──────── DATASET RECORDS ────────
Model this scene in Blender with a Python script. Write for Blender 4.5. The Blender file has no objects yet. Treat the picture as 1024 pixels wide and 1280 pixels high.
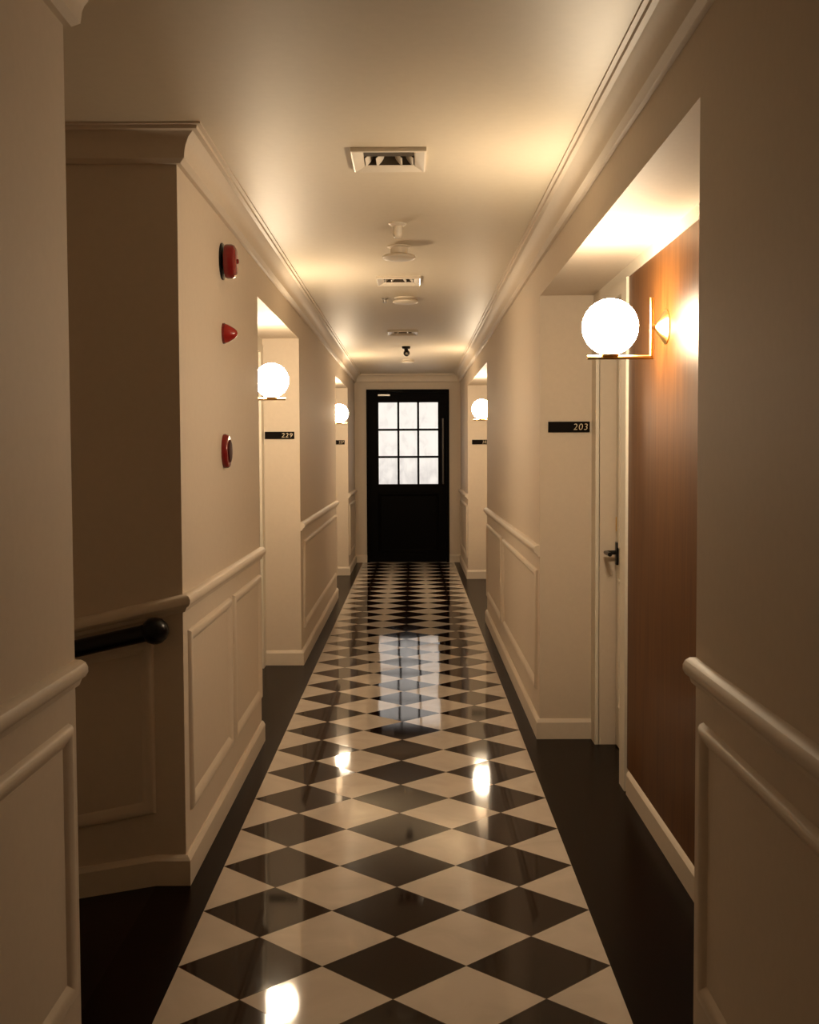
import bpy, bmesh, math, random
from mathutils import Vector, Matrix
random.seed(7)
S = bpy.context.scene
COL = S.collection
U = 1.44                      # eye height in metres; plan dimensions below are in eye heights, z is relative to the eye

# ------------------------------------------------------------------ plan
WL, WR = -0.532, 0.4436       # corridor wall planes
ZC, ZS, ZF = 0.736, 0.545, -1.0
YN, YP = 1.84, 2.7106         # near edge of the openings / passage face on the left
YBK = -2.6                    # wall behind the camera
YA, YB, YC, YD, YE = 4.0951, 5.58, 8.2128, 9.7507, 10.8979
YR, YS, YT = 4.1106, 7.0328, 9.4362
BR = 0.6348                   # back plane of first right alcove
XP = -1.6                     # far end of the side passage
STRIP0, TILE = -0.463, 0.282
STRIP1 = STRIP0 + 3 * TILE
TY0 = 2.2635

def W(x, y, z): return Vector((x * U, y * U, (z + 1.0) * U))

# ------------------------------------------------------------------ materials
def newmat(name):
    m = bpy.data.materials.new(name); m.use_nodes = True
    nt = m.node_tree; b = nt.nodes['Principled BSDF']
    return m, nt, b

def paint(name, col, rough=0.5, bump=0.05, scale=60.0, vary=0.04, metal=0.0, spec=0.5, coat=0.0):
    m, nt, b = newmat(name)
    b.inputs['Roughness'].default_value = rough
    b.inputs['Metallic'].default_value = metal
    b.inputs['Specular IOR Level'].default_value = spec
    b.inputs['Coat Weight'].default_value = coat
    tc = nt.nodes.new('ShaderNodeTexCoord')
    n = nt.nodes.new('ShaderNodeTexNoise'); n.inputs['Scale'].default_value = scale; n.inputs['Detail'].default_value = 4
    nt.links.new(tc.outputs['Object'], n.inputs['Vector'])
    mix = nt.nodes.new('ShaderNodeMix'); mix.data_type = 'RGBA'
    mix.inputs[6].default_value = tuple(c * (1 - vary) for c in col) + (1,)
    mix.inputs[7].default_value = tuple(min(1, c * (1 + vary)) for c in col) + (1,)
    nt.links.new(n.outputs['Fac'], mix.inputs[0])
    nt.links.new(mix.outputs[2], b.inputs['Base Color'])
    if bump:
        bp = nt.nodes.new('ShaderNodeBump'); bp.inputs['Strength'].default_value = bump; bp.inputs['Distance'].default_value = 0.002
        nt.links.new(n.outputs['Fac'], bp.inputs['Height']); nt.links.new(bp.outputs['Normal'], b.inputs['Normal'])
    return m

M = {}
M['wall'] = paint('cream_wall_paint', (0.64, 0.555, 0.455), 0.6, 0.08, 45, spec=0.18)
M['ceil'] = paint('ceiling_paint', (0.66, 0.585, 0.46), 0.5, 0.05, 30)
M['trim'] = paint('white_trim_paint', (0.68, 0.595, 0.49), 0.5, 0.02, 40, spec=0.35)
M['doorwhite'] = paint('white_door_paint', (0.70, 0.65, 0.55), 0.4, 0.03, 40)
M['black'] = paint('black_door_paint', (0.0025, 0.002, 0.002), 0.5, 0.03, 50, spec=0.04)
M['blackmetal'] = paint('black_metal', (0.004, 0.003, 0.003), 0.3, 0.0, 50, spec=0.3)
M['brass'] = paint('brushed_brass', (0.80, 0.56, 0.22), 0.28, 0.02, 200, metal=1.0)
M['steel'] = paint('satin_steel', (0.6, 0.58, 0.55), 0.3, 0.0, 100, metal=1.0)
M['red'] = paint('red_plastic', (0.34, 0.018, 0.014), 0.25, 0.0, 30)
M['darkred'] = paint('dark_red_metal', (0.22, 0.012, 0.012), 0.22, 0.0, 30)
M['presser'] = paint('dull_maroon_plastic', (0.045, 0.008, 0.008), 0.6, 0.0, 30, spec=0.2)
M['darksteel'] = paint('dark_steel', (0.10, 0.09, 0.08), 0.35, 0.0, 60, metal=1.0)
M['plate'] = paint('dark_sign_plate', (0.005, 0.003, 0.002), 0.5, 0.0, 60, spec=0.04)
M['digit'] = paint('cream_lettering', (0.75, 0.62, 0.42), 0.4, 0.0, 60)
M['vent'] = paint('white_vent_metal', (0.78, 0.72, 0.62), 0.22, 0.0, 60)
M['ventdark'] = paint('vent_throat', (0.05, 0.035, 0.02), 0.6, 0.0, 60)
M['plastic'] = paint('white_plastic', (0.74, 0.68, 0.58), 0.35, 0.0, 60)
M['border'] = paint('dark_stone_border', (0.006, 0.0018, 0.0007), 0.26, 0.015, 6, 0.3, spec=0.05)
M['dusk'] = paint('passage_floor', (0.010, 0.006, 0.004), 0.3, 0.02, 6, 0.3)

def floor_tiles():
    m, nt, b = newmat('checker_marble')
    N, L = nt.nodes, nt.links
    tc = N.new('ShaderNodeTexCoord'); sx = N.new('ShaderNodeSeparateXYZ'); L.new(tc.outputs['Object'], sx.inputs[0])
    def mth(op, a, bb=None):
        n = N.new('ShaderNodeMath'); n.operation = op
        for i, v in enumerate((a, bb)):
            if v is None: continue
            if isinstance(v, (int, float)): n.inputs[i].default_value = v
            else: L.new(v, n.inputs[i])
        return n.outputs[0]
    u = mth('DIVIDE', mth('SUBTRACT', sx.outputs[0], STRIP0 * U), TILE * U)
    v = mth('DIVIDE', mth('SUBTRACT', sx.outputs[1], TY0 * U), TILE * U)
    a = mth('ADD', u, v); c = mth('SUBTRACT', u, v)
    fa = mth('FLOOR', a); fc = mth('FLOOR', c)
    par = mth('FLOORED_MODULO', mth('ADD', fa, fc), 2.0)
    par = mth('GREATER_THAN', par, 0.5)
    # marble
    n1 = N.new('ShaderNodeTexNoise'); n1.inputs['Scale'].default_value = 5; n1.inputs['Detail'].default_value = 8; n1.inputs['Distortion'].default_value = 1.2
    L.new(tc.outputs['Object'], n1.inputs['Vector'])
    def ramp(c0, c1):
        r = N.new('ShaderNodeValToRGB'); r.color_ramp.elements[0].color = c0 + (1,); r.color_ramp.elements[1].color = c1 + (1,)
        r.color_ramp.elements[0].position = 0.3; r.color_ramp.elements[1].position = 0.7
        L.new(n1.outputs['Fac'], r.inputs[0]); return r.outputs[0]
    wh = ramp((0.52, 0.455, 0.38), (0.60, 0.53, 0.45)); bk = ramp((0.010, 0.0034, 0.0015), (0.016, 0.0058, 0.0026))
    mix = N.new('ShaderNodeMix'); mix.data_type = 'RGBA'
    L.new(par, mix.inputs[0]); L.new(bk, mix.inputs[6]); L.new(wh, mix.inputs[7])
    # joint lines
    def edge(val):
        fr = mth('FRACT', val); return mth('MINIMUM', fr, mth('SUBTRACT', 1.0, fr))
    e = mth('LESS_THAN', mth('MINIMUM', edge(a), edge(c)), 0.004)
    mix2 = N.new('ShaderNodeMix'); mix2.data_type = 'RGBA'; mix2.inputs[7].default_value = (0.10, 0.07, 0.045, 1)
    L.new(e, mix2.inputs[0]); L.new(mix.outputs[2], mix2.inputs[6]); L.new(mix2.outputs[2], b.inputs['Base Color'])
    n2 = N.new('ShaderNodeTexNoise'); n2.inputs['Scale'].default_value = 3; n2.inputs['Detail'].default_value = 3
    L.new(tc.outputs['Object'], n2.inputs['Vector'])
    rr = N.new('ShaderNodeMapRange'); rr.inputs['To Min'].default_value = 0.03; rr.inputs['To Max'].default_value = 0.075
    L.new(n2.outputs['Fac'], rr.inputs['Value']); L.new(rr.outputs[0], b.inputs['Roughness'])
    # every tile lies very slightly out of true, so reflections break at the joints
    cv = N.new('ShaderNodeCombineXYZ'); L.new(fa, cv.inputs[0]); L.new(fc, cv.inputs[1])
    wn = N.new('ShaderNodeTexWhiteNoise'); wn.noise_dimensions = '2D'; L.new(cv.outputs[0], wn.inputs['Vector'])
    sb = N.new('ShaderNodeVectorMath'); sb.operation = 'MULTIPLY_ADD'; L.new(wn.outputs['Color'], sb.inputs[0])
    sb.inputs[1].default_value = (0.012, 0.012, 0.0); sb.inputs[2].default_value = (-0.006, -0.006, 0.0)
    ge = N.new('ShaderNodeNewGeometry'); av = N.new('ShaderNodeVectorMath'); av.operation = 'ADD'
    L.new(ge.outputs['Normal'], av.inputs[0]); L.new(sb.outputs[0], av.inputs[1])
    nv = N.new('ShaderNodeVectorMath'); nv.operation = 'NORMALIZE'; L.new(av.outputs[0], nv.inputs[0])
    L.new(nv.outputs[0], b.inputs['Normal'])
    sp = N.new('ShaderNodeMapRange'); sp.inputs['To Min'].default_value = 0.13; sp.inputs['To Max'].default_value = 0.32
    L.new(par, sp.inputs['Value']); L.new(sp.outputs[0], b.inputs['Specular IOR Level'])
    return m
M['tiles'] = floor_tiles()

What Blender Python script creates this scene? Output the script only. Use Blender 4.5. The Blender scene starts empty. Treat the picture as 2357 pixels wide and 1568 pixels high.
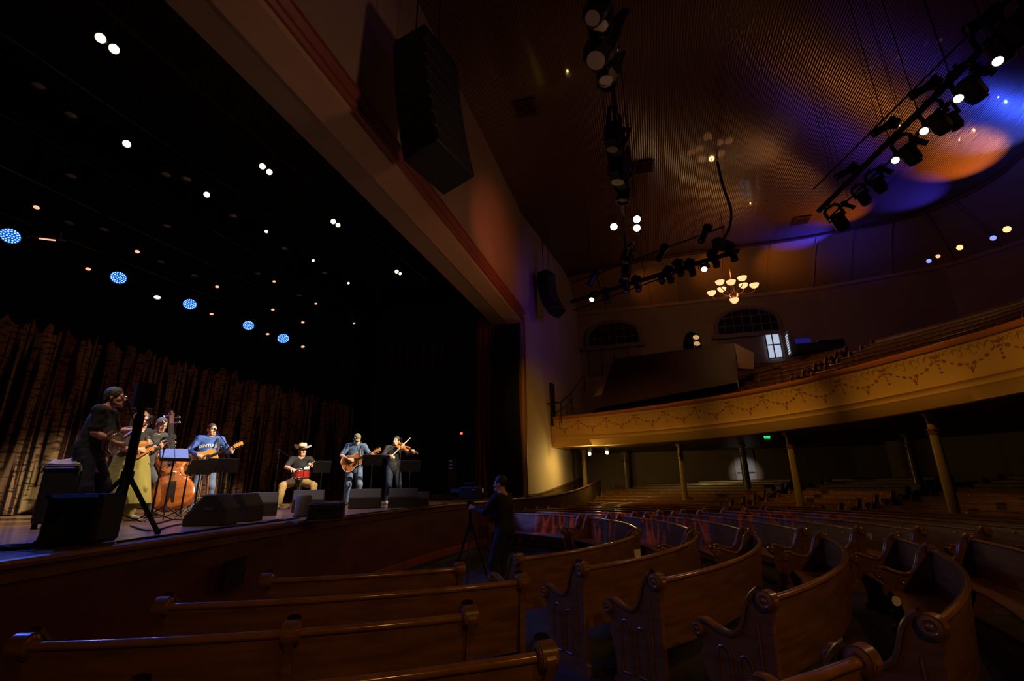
────────
### WHAT NEEDS TO BE DONE
Begin with the first line of the records and repeat every line up to the one with "return m, nt, b", counting that line too. Pictures are not part of the copy.

### ANSWER TO THE EXERCISE
Model this scene in Blender with a Python script. Write for Blender 4.5. The Blender file has no objects yet. Treat the picture as 1024 pixels wide and 1280 pixels high.
import bpy, bmesh, math, random
from mathutils import Vector, Matrix
random.seed(7)
S = bpy.context.scene
COL = S.collection
U = 1.44                      # eye height in metres; plan dimensions below are in eye heights, z is relative to the eye

# ------------------------------------------------------------------ plan
WL, WR = -0.532, 0.4436       # corridor wall planes
ZC, ZS, ZF = 0.736, 0.545, -1.0
YN, YP = 1.84, 2.7106         # near edge of the openings / passage face on the left
YBK = -2.6                    # wall behind the camera
YA, YB, YC, YD, YE = 4.0951, 5.58, 8.2128, 9.7507, 10.8979
YR, YS, YT = 4.1106, 7.0328, 9.4362
BR = 0.6348                   # back plane of first right alcove
XP = -1.6                     # far end of the side passage
STRIP0, TILE = -0.463, 0.282
STRIP1 = STRIP0 + 3 * TILE
TY0 = 2.2635

def W(x, y, z): return Vector((x * U, y * U, (z + 1.0) * U))

# ------------------------------------------------------------------ materials
def newmat(name):
    m = bpy.data.materials.new(name); m.use_nodes = True
    nt = m.node_tree; b = nt.nodes['Principled BSDF']
    return m, nt, b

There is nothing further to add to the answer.